Extracted data entries
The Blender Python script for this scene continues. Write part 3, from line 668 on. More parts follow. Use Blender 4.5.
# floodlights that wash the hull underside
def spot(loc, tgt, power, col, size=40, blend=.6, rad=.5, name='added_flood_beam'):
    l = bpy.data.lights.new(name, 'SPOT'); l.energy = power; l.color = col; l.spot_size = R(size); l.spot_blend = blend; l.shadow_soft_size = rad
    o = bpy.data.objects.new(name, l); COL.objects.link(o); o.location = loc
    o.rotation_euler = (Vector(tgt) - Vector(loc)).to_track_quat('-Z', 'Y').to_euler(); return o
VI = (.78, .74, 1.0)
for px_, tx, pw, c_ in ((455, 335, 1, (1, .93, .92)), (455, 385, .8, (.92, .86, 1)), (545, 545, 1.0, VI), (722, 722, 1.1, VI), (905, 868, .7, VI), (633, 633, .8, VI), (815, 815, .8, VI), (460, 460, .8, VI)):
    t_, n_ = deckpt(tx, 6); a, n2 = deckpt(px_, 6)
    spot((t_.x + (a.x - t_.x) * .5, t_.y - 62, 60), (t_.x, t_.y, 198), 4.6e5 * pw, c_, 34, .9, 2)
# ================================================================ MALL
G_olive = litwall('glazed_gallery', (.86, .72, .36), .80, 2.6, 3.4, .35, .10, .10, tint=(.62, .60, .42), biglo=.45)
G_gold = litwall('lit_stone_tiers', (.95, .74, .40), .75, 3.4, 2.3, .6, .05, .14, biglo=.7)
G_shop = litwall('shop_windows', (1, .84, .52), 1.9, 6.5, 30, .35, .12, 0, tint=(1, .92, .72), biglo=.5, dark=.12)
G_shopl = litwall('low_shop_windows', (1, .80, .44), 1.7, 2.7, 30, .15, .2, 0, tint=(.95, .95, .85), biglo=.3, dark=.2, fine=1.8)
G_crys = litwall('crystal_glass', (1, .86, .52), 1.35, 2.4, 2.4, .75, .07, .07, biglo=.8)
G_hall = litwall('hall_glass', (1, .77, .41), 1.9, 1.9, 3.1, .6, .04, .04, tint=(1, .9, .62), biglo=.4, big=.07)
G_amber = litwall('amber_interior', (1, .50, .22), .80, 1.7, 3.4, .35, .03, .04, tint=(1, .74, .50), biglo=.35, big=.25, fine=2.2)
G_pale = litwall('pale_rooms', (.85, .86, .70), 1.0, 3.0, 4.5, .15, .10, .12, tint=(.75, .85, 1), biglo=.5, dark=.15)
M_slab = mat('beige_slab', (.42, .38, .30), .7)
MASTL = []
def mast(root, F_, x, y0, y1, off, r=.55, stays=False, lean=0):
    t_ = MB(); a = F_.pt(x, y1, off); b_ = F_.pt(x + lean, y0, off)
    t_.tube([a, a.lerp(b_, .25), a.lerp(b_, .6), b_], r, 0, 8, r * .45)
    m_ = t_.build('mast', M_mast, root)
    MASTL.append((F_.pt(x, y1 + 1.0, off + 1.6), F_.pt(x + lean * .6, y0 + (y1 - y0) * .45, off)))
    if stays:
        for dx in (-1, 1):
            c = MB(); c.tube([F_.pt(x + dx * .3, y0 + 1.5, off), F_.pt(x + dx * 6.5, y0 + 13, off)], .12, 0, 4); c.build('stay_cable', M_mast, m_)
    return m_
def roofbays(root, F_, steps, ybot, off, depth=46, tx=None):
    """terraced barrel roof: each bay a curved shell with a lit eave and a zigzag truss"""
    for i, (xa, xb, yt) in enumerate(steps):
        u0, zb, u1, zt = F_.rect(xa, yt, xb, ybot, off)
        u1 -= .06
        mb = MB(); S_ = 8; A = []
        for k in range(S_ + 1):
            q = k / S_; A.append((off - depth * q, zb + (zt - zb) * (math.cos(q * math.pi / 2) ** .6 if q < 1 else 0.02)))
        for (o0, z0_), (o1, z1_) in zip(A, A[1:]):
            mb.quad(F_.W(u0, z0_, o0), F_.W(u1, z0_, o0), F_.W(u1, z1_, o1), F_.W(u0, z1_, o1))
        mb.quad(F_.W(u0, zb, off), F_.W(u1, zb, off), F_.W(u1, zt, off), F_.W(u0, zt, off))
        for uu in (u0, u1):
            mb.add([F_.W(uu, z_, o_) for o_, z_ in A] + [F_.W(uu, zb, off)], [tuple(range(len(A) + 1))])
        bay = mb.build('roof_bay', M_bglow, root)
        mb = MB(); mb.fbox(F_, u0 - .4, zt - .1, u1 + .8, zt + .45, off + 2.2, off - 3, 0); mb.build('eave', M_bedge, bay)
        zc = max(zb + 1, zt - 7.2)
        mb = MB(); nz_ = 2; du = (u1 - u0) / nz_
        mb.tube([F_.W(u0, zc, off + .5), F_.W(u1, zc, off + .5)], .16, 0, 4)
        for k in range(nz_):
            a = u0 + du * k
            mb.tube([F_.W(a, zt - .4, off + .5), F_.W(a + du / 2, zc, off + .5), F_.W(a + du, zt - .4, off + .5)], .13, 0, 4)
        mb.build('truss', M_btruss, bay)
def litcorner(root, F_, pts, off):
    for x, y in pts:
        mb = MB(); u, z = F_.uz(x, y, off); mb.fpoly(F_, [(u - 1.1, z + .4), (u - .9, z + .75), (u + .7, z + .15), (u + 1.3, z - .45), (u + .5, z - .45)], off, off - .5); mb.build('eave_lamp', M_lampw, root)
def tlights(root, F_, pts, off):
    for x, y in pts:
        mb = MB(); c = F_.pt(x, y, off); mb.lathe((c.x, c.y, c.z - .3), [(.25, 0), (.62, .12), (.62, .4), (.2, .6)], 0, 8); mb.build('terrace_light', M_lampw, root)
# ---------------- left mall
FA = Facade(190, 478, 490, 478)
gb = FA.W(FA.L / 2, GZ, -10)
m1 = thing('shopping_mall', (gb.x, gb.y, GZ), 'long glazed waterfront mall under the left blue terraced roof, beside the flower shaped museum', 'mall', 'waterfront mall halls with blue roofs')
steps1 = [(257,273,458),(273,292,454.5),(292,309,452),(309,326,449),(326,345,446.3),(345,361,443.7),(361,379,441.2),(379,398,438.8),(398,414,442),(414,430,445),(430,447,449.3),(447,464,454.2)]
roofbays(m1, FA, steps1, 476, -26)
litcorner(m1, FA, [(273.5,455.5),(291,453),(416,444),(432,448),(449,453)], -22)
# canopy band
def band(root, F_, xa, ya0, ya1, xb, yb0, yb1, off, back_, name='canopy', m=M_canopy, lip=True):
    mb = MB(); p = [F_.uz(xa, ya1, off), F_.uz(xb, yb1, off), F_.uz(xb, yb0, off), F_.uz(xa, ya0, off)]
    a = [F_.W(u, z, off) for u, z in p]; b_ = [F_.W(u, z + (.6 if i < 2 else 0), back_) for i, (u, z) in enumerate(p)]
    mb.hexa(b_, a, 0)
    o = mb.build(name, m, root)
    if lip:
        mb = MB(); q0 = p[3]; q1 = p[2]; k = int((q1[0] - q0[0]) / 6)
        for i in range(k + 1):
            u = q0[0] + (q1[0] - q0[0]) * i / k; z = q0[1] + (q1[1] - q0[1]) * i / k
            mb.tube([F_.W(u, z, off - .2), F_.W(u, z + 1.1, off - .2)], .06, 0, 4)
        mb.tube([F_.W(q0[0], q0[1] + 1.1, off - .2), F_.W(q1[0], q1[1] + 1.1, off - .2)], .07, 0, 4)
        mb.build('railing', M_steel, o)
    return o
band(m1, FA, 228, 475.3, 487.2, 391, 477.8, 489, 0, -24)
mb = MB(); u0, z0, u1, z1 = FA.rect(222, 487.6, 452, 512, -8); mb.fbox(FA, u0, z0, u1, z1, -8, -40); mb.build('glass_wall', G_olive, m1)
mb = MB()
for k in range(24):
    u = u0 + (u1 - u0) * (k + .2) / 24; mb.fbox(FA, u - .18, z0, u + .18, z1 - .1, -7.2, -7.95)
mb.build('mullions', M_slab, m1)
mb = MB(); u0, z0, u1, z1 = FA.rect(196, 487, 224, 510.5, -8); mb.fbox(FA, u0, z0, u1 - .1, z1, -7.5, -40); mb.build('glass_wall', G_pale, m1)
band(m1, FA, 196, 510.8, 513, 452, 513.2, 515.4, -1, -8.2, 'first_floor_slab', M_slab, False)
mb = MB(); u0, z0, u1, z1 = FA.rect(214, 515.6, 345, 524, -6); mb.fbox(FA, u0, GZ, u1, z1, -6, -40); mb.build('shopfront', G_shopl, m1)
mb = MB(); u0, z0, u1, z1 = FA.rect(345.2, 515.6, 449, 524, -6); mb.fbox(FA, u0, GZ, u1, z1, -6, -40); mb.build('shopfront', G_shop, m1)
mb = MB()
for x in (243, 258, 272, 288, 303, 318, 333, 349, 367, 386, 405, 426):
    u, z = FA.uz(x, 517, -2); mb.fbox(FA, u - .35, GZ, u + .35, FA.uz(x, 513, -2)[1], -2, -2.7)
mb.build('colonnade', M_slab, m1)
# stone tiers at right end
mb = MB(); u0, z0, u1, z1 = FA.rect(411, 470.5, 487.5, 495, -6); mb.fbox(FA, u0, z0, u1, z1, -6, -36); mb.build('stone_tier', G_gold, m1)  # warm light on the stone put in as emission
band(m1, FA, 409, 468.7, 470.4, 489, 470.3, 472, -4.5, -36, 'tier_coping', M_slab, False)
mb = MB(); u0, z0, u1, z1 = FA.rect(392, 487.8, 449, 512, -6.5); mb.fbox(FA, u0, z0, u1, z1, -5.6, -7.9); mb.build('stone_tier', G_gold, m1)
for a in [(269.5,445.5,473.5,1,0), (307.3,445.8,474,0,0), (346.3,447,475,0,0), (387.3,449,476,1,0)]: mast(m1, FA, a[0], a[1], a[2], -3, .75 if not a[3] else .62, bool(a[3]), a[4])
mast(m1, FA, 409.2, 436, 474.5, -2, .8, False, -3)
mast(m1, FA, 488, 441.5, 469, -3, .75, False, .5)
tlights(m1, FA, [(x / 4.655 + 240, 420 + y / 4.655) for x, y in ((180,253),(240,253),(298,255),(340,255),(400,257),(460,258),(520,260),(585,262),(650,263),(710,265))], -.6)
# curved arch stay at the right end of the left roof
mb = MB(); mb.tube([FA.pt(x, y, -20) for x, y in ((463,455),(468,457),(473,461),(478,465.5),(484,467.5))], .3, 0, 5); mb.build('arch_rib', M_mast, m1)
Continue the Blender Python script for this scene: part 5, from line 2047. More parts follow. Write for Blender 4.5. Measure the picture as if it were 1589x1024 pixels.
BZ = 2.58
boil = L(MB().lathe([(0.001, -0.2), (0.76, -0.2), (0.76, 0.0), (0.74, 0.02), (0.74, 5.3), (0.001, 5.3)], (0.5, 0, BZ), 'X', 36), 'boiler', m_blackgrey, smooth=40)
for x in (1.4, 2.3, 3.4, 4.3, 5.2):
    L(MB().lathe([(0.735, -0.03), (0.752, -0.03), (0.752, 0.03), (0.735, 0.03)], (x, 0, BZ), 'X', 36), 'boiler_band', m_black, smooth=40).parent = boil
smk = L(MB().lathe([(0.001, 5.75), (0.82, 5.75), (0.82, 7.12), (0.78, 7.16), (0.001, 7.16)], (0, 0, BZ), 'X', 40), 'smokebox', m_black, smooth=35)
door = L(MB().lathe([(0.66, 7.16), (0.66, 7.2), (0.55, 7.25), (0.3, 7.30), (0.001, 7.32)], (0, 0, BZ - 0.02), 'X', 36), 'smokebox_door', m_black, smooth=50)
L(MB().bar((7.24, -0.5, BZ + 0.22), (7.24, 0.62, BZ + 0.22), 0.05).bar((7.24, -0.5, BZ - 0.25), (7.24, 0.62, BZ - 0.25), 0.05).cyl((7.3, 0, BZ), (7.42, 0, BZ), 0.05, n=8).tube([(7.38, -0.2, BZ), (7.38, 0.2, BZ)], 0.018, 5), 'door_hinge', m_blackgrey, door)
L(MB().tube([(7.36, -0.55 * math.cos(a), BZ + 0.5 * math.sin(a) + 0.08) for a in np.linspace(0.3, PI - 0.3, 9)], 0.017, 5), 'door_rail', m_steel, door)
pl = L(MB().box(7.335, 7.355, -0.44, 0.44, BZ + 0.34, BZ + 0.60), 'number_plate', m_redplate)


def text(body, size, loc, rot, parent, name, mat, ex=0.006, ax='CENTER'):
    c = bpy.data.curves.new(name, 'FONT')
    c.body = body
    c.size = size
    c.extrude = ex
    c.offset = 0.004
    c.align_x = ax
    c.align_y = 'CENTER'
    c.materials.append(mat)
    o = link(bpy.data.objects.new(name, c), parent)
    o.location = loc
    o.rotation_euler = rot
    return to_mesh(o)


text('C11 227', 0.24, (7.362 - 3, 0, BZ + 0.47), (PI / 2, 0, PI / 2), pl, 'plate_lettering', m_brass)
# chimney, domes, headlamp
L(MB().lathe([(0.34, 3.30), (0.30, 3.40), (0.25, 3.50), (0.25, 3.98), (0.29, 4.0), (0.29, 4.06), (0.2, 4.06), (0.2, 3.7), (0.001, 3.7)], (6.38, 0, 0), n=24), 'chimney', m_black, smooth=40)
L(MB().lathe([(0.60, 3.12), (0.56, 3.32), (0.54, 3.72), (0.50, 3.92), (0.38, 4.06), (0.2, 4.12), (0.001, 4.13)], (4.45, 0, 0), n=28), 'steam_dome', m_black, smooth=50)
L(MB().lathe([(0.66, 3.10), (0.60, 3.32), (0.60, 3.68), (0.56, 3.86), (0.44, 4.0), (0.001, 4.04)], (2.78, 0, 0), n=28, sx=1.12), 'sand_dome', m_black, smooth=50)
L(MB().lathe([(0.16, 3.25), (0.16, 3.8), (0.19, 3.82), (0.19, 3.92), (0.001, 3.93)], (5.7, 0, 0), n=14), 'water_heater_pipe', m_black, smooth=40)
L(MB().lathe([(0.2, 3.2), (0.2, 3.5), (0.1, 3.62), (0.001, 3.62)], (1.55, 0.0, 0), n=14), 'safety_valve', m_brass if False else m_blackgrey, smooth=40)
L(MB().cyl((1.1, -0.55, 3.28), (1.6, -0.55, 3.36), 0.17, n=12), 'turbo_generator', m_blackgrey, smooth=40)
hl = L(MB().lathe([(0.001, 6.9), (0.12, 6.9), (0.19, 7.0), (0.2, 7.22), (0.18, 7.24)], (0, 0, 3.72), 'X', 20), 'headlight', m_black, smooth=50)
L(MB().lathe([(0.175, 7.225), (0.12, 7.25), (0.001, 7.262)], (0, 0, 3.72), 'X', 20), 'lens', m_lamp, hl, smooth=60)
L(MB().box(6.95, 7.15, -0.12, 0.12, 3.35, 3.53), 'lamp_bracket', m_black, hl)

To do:
Check each line of the data above for the word "More" and say how many lines have it. Give the number alone.

Response below:
2